WHAT IS REQUIRED - Return exactly and only these lines: the first of the listing through the one containing "d = ray(px, py); t = Y/d.y;".

— start —

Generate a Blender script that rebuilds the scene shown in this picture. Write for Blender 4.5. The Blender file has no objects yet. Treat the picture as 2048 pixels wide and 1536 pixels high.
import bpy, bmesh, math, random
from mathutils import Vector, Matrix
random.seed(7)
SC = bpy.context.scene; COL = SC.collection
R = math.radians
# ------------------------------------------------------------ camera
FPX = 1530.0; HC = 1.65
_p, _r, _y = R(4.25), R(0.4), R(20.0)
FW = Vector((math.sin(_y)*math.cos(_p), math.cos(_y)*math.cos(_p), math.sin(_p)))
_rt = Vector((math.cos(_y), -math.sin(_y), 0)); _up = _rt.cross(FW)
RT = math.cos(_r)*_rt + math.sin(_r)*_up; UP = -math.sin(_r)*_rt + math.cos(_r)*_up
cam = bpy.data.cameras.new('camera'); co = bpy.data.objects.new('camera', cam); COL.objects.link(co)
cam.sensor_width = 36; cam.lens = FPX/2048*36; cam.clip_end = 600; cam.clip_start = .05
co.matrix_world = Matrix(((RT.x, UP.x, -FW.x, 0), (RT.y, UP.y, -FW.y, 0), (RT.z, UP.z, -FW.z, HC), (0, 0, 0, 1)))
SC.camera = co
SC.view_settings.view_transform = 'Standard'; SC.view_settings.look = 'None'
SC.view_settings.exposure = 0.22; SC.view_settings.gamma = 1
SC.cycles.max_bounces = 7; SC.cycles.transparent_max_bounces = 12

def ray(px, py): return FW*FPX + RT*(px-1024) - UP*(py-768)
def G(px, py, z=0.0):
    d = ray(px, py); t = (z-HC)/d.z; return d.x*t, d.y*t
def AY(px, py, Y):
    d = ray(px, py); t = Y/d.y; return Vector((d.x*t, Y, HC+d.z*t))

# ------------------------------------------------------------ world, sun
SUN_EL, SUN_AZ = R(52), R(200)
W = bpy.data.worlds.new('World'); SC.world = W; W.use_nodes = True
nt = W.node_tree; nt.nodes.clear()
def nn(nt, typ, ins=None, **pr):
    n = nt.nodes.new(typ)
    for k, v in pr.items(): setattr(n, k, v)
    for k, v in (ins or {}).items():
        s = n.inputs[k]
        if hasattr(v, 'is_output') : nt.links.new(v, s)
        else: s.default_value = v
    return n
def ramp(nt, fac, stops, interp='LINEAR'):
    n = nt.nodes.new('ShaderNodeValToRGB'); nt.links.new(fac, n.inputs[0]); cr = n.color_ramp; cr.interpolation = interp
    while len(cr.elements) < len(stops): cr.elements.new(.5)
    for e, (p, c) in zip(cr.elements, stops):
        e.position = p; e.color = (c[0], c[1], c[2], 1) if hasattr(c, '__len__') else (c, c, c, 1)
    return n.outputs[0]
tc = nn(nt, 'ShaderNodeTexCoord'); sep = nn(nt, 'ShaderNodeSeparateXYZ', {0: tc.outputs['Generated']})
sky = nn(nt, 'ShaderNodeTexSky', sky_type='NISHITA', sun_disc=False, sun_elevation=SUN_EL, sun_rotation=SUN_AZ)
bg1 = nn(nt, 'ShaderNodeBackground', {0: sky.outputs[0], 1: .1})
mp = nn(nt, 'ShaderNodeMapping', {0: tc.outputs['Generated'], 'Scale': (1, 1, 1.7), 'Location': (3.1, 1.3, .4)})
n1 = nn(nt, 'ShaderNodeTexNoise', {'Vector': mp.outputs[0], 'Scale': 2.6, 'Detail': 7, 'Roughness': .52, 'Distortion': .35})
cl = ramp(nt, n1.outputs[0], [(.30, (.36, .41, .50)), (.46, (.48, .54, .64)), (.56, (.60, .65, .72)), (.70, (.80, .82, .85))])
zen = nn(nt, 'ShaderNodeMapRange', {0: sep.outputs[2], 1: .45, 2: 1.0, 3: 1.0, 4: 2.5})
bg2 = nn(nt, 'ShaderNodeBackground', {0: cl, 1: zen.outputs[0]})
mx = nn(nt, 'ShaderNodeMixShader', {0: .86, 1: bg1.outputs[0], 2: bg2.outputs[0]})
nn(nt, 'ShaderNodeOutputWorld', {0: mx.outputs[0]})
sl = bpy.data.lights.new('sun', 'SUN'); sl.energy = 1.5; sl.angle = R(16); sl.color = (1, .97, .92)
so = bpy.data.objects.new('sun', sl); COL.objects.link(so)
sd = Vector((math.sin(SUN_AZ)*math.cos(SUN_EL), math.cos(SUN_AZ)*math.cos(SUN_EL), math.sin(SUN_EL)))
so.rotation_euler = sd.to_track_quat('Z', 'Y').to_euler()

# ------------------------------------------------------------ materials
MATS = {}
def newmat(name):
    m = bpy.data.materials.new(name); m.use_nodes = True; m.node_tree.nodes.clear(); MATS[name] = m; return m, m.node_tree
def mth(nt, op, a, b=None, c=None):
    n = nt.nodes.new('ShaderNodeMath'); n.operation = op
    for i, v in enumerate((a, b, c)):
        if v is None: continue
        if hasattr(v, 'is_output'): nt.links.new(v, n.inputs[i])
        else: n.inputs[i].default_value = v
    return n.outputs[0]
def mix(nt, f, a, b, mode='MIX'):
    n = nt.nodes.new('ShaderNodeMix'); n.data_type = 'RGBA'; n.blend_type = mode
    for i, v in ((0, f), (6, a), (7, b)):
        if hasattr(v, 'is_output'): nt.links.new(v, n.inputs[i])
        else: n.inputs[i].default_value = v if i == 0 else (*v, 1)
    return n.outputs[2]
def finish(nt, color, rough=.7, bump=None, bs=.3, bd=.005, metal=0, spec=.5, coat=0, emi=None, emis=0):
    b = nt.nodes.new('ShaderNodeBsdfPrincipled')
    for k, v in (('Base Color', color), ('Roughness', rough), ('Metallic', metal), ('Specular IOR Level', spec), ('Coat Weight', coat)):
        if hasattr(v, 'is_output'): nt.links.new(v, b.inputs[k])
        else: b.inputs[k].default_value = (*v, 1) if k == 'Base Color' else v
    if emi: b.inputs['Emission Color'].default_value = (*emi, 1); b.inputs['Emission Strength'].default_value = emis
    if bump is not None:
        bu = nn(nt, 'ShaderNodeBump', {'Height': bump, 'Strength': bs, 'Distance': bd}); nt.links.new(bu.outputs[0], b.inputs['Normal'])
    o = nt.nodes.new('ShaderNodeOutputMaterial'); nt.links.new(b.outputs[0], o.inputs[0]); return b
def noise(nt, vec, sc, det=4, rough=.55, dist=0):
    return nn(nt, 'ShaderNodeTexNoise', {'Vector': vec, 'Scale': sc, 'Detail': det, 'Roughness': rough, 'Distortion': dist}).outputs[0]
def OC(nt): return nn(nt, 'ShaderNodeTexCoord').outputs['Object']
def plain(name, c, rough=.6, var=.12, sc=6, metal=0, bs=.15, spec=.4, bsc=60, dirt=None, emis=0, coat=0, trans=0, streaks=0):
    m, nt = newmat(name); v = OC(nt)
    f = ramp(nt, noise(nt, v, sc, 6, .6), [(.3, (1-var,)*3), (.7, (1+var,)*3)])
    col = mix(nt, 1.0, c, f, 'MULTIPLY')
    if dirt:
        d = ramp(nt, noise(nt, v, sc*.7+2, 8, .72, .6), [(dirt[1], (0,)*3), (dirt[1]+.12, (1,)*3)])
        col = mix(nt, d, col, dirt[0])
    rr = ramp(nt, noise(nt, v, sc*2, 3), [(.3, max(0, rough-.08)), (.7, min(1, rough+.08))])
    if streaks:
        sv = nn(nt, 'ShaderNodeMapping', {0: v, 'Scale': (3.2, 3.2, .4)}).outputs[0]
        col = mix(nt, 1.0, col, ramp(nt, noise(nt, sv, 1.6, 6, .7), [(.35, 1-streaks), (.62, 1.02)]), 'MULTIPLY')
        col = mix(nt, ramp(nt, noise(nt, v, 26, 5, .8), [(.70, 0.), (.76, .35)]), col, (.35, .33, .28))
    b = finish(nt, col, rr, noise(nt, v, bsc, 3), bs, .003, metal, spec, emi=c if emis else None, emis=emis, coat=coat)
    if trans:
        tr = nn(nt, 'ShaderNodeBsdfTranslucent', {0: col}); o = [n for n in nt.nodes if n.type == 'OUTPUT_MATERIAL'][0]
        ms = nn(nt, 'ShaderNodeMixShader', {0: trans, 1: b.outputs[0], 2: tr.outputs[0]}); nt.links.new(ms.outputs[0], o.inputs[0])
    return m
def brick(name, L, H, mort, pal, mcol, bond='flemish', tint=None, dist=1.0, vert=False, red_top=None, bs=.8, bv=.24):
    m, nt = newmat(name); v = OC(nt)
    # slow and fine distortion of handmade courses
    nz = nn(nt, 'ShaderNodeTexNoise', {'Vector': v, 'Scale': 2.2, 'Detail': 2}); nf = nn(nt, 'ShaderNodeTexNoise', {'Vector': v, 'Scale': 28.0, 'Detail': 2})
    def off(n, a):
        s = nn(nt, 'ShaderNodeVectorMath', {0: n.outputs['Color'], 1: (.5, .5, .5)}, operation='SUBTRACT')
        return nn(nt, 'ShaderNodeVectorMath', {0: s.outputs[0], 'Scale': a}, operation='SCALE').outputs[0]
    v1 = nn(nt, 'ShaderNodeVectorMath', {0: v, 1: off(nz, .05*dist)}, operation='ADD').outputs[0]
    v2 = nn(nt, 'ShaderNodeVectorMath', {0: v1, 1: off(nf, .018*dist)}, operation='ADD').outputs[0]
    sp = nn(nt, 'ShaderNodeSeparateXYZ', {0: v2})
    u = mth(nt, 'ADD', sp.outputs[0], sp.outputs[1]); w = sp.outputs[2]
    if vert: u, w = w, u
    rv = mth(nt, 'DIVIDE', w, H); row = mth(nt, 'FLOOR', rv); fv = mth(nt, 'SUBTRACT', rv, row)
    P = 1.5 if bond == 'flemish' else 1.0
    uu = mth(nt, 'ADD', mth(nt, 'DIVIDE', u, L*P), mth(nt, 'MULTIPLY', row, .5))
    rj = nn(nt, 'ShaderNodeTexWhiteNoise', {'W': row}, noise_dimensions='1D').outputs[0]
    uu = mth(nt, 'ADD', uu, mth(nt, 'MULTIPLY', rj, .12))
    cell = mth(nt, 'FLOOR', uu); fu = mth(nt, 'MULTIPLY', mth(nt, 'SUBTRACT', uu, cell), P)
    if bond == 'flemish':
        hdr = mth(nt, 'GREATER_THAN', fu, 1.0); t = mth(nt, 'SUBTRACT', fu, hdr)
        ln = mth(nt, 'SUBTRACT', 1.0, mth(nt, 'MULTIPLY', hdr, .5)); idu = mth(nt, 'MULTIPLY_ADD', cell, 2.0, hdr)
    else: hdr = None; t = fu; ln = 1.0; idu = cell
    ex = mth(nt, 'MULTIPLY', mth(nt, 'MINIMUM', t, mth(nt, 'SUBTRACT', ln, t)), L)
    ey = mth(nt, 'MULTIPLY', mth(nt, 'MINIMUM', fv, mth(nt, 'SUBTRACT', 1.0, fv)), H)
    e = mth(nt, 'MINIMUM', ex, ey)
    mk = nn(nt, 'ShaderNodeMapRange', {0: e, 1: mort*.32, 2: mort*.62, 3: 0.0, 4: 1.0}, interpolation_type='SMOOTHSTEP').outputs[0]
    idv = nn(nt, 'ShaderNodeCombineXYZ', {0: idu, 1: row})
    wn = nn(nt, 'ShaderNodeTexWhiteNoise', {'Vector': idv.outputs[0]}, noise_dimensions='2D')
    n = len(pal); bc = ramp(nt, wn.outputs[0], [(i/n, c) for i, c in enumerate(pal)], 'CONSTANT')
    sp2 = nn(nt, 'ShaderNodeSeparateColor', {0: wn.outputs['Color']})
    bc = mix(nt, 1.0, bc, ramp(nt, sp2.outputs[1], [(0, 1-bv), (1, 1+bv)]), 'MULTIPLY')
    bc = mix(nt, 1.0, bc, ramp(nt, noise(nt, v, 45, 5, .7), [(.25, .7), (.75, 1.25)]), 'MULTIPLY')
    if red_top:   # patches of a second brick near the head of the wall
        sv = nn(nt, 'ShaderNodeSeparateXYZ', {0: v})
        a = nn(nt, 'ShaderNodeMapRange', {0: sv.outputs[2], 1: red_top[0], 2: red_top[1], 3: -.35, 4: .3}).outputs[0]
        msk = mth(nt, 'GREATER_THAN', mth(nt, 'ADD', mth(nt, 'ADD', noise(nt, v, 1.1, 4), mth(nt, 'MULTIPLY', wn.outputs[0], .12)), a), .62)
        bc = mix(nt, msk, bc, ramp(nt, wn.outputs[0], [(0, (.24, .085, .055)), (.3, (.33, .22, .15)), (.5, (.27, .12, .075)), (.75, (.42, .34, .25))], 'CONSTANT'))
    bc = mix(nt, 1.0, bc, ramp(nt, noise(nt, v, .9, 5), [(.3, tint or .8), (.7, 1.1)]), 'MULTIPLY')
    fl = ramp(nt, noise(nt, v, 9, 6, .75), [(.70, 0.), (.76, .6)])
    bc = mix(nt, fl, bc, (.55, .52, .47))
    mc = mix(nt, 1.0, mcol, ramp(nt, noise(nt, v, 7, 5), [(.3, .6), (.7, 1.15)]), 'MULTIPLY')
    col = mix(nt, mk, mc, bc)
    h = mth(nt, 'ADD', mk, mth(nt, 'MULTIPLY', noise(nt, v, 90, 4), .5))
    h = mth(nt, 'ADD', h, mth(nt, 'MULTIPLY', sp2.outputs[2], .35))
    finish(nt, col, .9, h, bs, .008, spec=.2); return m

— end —

FINAL RESULT -
Generate a Blender script that rebuilds the scene shown in this picture. Write for Blender 4.5. The Blender file has no objects yet. Treat the picture as 2048 pixels wide and 1536 pixels high.
import bpy, bmesh, math, random
from mathutils import Vector, Matrix
random.seed(7)
SC = bpy.context.scene; COL = SC.collection
R = math.radians
# ------------------------------------------------------------ camera
FPX = 1530.0; HC = 1.65
_p, _r, _y = R(4.25), R(0.4), R(20.0)
FW = Vector((math.sin(_y)*math.cos(_p), math.cos(_y)*math.cos(_p), math.sin(_p)))
_rt = Vector((math.cos(_y), -math.sin(_y), 0)); _up = _rt.cross(FW)
RT = math.cos(_r)*_rt + math.sin(_r)*_up; UP = -math.sin(_r)*_rt + math.cos(_r)*_up
cam = bpy.data.cameras.new('camera'); co = bpy.data.objects.new('camera', cam); COL.objects.link(co)
cam.sensor_width = 36; cam.lens = FPX/2048*36; cam.clip_end = 600; cam.clip_start = .05
co.matrix_world = Matrix(((RT.x, UP.x, -FW.x, 0), (RT.y, UP.y, -FW.y, 0), (RT.z, UP.z, -FW.z, HC), (0, 0, 0, 1)))
SC.camera = co
SC.view_settings.view_transform = 'Standard'; SC.view_settings.look = 'None'
SC.view_settings.exposure = 0.22; SC.view_settings.gamma = 1
SC.cycles.max_bounces = 7; SC.cycles.transparent_max_bounces = 12

def ray(px, py): return FW*FPX + RT*(px-1024) - UP*(py-768)
def G(px, py, z=0.0):
    d = ray(px, py); t = (z-HC)/d.z; return d.x*t, d.y*t
def AY(px, py, Y):
    d = ray(px, py); t = Y/d.y; return Vector((d.x*t, Y, HC+d.z*t))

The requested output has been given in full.